Tuesday, March 18, 2014

Donkey Kong Country Tropical Freeze (Video Game) - Review

Remember E3 of 2010, when Microsoft and Sony scrambled to get us to care about their motion control peripherals, while Nintendo mostly ignored its own to show off fun video games? One of the couple brand new games that were announced for Wii was Donkey Kong Country Returns. I was absolutely enamored by this game, developed by Retro Studios of Metroid Prime fame. Returns was an absolutely enthralling experience for me, with its stiff challenge and frantic platforming sequences. Naturally, I was excited when the sequel, Donkey Kong Country Tropical Freeze, was announced for Wii U. I've played the new game extensively, and I can safely say that it's more of the same, but nothing more.

Tropical Freeze begins and ends with stunningly detailed and meticulously animated CG cut-scenes that bookend a mind-numbingly simple and goofy story that does its job of adding a touch of purpose to the adventure. An army of no-good Penguins freeze the jungle the Kongs live in as well as the surrounding area. They must be stopped, and bananas must be collected along the way to feed into Donkey Kong's dangerously strong addiction. It's vague, but it's fun. 

The visuals are great in Tropical Freeze. Stylistically, it's pretty conventional, but incredibly cute, colorful, and lively. Additionally, from a technical standpoint, Tropical Freeze does much to impress. Enemy designs are adorably antagonistic, and a high level of detail doesn't get in the way of a convivial, cartoon aesthetic. The game just looks fun, but with a bit of a rougher look than something like Kirby, and even Super Mario. The score does its job but didn't manage to capture me in a big way, save for a few tracks. Sound effects are silly and often provoke a smile or even a laugh, and the dynamic animations for especially the playable characters are quite enjoyable to look at.

What makes Tropical Freeze enthralling is more or less what made Returns enthralling; there is an intense level of finesse and refinement to a big collection of levels rife with inventive concepts.
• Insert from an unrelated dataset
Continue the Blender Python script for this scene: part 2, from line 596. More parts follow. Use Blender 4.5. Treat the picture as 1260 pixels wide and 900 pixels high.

The first level of the third world is my favorite; it features a bunch of moving, cardboard animals with poles and vines attached to them, which makes for some exciting jumping about, all far from the ground. Other levels take advantage of sacs of water to be thrown at fires and bombs to be used to blow up wood; both of these things add a level of strategy that doesn't bog down gameplay like similar concepts in puzzle/platformers. It took a world or two before the gameplay felt notably fresh, but once it happens, it really does happen. This is a challenging yet never frustrating video game with a multitude of moments in which the player must quickly rush through a level, fueled by the fear of impending death from behind. Even during segments in which you're not forced along, there is a certain whimsy to how elegantly one can zip through these tough environments. 

The whole game gives off the stark impression that Retro Studios put a lot of passionate effort into this project. Small but important fixes to this game over the last are evident, most notable amongst them the control options that drop motion controls. Levels are packed with little visual quirks and each include (addictive) online leaderboard-enabled time trials, and the game boasts a myriad of cleverly-hidden collectibles and secret levels. Unfortunately, none of the few noticeable changes to the formula here elevate this game over the last one on Wii, despite clear potential. There are a few new companion characters to play with and they're all an equal joy to use, but it doesn't do much for the overall quality. Every now and then, the camera slides into a perspective different from the typical side-view, which could have been what this game needed to push it over that line if it wasn't used so rarely. 

Super Mario Galaxy was an incredible, revolutionary game when it came out in 2007, and magically enough, 2010's Super Mario Galaxy 2 managed to be better than just "more of the same" because the challenge and density of new concepts were both markedly superior. Tropical Freeze doesn't do the same thing over Returns, which sucks, but only to a point. It's essentially a big, graphically-updated expansion pack. Because of that, the achievement of Tropical Freeze isn't remarkable, but it sure is a blast.